Thinking in funnels is a mental model that breaks down your goals into different stages. So you can improve the conversion at each stage to achieve the best possible outcomes.
We’ll start with a marketing story from the 1890s to understand how it was born. And finish with how to think in funnels.
Let’s go.
In 1898, Elias Elmo Lewis created a formula that changed marketing forever.
He had an advertising agency.
And he wrote newspaper ads for his clients — which was the main channel to reach potential customers before radio and TV.
Like any advertiser, Lewis wanted to sell more.
Most of his peers at the time believed writing effective ads was art.
So they didn’t follow any methodology.
They trusted their guts.
But intuition was not good enough for Lewis.
He wanted a formula.
And what do you do when you think everyone is wrong but you are right?
You create your own way.
And that’s what Lewis did.
He thought about the stages customers go through with ads.
When they opened the page in the newspaper, they saw the ad’s headline first.
If they didn’t find it interesting, the rest didn’t matter.
They skipped the ad.
So he realized the first step to a successful ad was to get attention with eye-catching headlines and images.
But that was not it.
If the headline caught attention but the copy was boring or hard to understand, customers stopped reading.
So he realized the second step was to keep the reader’s attention.
And if they read everything but didn’t find the product appealing, they didn’t purchase it.
So persuading readers by creating a desire and an irresistible offer were the last two stages.
After going through it all, he summarized his formula for writing ads that sell:
“Attract attention, maintain interest, create desire, get action.”
From ads to everywhere
Lewis’s method got famous with its acronym: AIDA.
He created it to sell more with his ads, but later he realized it also applies to general marketing.
And that’s how the marketing funnel we know today was born.
The method was useful.
And the funnel metaphor was sticky.
So people adapted it to different areas: sales, project management, hiring…
I even used it to explain how information turns into wisdom.
But now instead of focusing on a specific funnel, let’s take “thinking in funnels” as a mental model.
So you can use it to achieve different goals regardless of domain.
How to think in funnels in three steps:
1. Map the stages
First, do what Lewis did with his ads.
Think through the stages of what you want to achieve.
Let’s say you want your company to make more innovative products.
Great.
What are the stages of it?
- You generate product ideas
- You test some by creating minimum viable products or prototypes
- And some of them become successful products
You see how it immediately shows you steps to work on.
If you don’t generate enough ideas, you can’t innovate.
Or if you generate many ideas in your company but don’t test any, you can’t turn them into successful products.
So even a simple funnel will show you what to improve on.
2. Normalize failure
One thing I like about funnels.
You have to normalize failure.
Let me explain with the same example.
When you generate product ideas, you know you can’t test them all.
Some will be bad ideas, and some others will be too expensive to test.
So there will be some leak in the funnel.
And that’s okay.
When you visualize it as a funnel with a conversion rate in each step, failure becomes a part of the process.
Not something to avoid.
Jeff Bezos explained it perfectly in an interview:
“There are two ways of building a business.
Many times, you aim, aim, aim, and then shoot.
Or you shoot, shoot, shoot, and then aim a little bit.

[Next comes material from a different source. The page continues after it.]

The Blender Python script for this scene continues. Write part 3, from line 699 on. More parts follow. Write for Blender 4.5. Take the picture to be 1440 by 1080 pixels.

That is what you want to do here.
Don’t spend a lot of time on analysis and precision. Keep trying stuff.”
3. Improve conversion
Here’s another quote, this time from management legend Peter Drucker.
“If you can’t measure it, you can’t manage it.”
Luckily, funnels turn everything into a numbers game.
Imagine you want to get sponsors for an event or your newsletter.
So you’ll send cold emails to contacts from different brands.
Most people would do it without following a methodology like Lewis’s advertising peers in the 1890s.
But you know better, so you decide to think in funnels.
What are the stages of getting a sponsorship?
- Cold emails sent
- Replies received
- Sponsorships sold
You could add a few more steps to detail it.
But let’s keep it simple.
You know not everybody will reply back or buy a sponsorship.
Let’s say you sent 100 emails, 20 of them replied, and 3 of them bought it.
Now you have conversion rates for each step.
20% reply rate for cold mail, 3% sales conversion rate.
Use it as a benchmark.
And make experiments to improve the conversion at each step.
In this example, you could test:
- Different subject lines for the first email
- Different copy to explain the benefit of sponsorship
- Different methods to close the sale after a reply is received
And these experiments would take you closer to the best possible results.
If you manage to get the conversion rate from 3% to 6%, that doubles your revenue.
Or in the previous example, if you find a way to test more product ideas, it drastically improves your chances of having new successful products.
So funnels are useful tools beyond marketing.
When others leave things to chance with intuition, think in funnels to achieve better outcomes.